Von Sam Keller
Kunst wird immer mehr Menschen zugänglich. In den digitalen Medien verbreitet sie sich rasant, und der weltweite Museumsboom geht weiter. Damit steigen auch die Ansprüche des Publikums und die gesellschaftliche Verantwortung der kulturellen Institutionen. Die Kunstmuseen werden mit einer Vielzahl von Herausforderungen konfrontiert: die Sammlungen zu aktivieren, die Ausstellungen attraktiv zu gestalten, die Kunst an ein Publikum mit unterschiedlicher Bildung und unterschiedlichen Bedürfnissen zu vermitteln, Besuchende partizipieren zu lassen, soziale Gruppen mit anderem kulturellem Hintergrund zu integrieren, mit der digitalen Revolution Schritt zu halten, die Kommunikation dem veränderten Medienverhalten anzupassen, den Nebenwirkungen des entfesselten Kunstmarkts entgegenzutreten, die Konservierung von Kunstwerken in neuen Medien zu sichern, wissenschaftliches Arbeiten zu gewährleisten, die Provenienzforschung voranzutreiben, einen adäquaten Umgang mit dem kolonialen, totalitären und patriarchalischen Kulturerbe zu finden, die Gleichberechtigung der Geschlechter zu fördern, den Forderungen nach politischer Korrektheit, Zensur und Selbstzensur entgegenzuwirken, internationale Konkurrenz durch lokale Kooperation zu kompensieren und vieles mehr.
Die Herausforderungen, die an Museen herangetragen werden, nehmen stark zu. Die Bereitschaft der öffentlichen Hand und privater Sponsoren, die dafür notwendigen Ressourcen bereitzustellen, kaum.

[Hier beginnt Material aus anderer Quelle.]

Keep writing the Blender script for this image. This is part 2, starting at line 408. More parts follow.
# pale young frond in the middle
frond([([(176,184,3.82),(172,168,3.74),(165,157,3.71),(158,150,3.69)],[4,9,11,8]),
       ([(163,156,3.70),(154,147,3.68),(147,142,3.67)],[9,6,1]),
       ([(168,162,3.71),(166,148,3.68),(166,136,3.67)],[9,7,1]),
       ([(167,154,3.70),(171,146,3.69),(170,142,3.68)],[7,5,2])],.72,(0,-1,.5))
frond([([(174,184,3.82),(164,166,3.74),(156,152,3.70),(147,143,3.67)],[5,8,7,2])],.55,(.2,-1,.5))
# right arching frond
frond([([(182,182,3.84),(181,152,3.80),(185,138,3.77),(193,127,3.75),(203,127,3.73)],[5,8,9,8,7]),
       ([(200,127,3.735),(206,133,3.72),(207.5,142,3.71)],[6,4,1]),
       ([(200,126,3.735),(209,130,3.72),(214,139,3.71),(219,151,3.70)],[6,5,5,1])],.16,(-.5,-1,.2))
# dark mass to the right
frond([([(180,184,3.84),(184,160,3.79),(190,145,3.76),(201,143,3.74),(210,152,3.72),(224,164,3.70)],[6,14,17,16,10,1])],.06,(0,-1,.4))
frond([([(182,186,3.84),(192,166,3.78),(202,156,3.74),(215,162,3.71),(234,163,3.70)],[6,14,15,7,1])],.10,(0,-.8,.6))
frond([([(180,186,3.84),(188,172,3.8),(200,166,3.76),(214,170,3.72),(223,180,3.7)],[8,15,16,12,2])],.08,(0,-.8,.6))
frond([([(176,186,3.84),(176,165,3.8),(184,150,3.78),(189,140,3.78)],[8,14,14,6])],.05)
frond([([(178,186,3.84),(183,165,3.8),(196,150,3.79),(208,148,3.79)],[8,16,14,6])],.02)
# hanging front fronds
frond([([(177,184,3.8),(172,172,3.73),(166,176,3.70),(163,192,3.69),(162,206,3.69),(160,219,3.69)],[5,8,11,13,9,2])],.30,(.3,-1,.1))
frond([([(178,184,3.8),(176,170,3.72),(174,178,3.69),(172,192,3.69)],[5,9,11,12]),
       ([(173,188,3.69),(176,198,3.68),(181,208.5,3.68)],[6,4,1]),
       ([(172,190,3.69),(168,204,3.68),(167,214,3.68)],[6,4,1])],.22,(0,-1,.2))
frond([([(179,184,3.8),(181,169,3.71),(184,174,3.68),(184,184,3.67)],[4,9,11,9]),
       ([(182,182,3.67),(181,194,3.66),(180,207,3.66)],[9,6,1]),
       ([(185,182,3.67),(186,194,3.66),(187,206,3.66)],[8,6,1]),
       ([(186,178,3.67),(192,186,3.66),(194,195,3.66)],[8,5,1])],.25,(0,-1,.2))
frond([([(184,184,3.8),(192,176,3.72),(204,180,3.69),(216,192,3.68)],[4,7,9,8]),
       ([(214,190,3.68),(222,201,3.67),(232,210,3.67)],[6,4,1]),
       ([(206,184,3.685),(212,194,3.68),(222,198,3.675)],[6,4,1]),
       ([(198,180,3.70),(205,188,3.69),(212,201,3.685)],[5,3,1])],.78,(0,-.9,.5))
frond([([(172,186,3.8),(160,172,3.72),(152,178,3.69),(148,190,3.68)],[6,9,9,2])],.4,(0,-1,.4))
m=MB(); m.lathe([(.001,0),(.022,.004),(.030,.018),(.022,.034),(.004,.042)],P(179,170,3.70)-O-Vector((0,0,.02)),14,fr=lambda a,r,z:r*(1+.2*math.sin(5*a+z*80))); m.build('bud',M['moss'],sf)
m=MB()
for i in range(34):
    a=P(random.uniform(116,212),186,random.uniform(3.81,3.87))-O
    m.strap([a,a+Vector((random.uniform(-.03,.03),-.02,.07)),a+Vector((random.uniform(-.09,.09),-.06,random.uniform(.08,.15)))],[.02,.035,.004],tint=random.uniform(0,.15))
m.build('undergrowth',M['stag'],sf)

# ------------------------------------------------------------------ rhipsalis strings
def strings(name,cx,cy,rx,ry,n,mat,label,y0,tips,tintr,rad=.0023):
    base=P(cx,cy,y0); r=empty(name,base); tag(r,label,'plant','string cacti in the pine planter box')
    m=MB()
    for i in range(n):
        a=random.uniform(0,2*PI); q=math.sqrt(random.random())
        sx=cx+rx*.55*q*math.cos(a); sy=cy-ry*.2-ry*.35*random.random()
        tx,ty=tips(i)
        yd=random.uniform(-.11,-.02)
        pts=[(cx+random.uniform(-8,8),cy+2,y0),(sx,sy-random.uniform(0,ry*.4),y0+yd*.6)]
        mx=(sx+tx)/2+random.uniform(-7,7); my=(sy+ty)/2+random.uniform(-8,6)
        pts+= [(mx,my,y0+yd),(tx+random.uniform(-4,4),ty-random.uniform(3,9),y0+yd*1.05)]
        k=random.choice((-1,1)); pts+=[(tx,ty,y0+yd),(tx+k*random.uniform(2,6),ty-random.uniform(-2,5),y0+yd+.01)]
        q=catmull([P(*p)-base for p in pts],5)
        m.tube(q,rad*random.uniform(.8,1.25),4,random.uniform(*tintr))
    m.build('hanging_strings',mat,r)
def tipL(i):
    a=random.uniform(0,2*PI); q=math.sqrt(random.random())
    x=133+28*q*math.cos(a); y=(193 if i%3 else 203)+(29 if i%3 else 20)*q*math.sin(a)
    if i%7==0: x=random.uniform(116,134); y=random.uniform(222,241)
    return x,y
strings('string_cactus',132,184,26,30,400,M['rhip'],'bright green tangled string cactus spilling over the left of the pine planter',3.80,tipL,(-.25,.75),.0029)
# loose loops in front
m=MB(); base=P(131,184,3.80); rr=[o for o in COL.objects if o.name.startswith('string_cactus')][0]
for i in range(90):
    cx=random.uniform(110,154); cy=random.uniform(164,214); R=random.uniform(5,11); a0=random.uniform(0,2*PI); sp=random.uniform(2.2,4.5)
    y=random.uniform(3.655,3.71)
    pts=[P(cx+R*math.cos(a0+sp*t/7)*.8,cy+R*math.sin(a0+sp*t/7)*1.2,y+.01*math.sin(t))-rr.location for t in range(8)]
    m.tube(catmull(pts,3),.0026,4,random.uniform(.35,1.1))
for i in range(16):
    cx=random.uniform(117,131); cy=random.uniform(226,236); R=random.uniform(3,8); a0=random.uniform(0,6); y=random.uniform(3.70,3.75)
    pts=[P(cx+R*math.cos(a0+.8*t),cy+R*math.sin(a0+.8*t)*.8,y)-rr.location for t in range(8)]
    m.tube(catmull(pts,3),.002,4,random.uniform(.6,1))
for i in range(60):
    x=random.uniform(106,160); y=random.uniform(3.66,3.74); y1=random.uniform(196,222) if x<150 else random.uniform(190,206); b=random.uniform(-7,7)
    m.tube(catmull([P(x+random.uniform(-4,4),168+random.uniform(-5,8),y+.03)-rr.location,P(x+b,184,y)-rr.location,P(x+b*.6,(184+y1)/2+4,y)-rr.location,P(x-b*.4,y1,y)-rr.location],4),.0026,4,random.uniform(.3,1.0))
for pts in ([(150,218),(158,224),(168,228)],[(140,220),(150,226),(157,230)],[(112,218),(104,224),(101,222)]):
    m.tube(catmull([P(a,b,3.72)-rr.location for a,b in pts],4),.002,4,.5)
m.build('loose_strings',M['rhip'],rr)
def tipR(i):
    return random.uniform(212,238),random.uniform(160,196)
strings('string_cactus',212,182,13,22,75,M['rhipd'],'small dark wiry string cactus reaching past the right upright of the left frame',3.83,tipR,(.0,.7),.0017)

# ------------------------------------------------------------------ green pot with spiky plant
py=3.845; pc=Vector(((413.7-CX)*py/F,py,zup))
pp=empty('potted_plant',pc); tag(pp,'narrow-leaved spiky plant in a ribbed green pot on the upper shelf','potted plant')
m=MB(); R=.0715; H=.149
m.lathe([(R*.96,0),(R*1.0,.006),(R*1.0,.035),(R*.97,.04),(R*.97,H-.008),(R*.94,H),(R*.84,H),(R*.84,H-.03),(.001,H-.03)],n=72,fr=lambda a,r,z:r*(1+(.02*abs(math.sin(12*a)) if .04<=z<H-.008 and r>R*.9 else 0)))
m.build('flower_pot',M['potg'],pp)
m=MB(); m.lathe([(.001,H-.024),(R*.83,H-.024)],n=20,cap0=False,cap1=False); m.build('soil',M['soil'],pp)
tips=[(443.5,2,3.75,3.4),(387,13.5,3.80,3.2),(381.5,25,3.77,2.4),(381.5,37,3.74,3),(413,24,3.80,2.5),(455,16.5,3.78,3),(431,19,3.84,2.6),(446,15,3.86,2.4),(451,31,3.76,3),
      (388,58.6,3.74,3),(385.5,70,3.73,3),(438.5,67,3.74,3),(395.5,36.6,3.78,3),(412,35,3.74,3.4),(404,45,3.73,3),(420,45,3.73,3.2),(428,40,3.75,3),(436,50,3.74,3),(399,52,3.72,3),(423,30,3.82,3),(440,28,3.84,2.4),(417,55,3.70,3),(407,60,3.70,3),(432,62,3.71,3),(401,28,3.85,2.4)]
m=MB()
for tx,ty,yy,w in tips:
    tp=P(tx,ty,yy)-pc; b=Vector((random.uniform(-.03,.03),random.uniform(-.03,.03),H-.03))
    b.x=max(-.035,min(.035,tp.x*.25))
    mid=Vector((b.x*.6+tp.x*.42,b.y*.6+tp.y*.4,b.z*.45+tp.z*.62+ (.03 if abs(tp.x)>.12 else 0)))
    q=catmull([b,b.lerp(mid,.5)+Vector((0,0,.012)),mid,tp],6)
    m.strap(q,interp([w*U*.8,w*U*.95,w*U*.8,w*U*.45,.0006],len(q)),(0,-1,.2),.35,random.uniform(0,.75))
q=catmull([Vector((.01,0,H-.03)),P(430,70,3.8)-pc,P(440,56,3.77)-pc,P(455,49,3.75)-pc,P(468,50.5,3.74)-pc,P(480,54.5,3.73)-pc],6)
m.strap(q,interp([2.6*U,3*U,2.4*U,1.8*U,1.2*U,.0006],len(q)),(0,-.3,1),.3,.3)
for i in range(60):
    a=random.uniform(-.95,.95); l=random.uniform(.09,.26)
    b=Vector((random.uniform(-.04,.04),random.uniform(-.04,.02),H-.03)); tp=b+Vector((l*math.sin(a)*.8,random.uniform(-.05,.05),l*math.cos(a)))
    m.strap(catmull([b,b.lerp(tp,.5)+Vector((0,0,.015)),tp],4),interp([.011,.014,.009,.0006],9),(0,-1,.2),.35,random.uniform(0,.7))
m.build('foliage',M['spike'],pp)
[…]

Mit der stetig wachsenden Beachtung und Beliebtheit von Kunst und Kultur kommen immer wieder neue Aufgaben auf die Museen zu. Das macht unsere Arbeit spannend und dynamisch, aber auch anspruchsvoll und schwierig. Der permanente Druck und Wettbewerb treibt die Museen zu konstanter Verbesserung und hoher Produktivität. Natürlich führen Veränderung und Entwicklung auch zu Problemen und Krisen. Da geht es Organisationen nicht anders als Individuen und Museen nicht anders als der Gesellschaft. Deshalb sind sie auf engagierte Förderung und Unterstützung, konstruktive Kritik und aktive Anteilnahme der Allgemeinheit angewiesen.
Für diese danken wir Ihnen von Herzen. Sie sind der Nährboden, der es ermöglicht, dass Basel eine Kunststadt ist, deren Museen blühen. Diese leisten einen wesentlichen Beitrag zur Lebensqualität sowie zur internationalen Ausstrahlung unserer Region.
Dies unterstreichen eindrücklich die attraktiven Ausstellungen, die in dieser Publikation präsentiert werden: etwa die erste Museumsausstellung, die Francis Bacon und Alberto Giacometti vereint, jene beiden Künstler, die das Bild des Menschen und seiner existenziellen Erfahrungen in der modernen Zeit wesentlich geprägt haben. Diese Erfahrungen bilden auch eine entscheidende Grundlage für die Arbeit von Bruce Nauman, einem der einflussreichsten zeitgenössischen Künstler, dessen Retrospektive noch vor New York in Basel zu sehen ist. Erstmals wird in der Schweiz auch die abstrakte Kunst der afroamerikanischen Künstler Sam Gilliam und Theaster Gates der Öffentlichkeit vorgestellt. In eine faszinierende Welt künstlicher Natur entführt das Schweizer Künstlerduo Gerda Steiner & Jörg Lenzlinger mit seinen neuen Arbeiten, und der brasilianische Künstler Ernesto Neto erschafft im öffentlichen Raum des Hauptbahnhofs Zürich einen monumentalen handgeknüpften Lebensbaum, der die Menschen in eine sinnliche Verbindung zur Natur versetzt. Mehr darüber und über die weiteren sehenswerten Kunstausstellungen in der Region erfahren Sie auf den folgenden Seiten. Unsere Museen haben dafür einen enormen Aufwand geleistet. Wir hoffen, dass Sie die grossartigen Gelegenheiten nutzen und in diesem Sommer viele eindrückliche Kunsterfahrungen sammeln.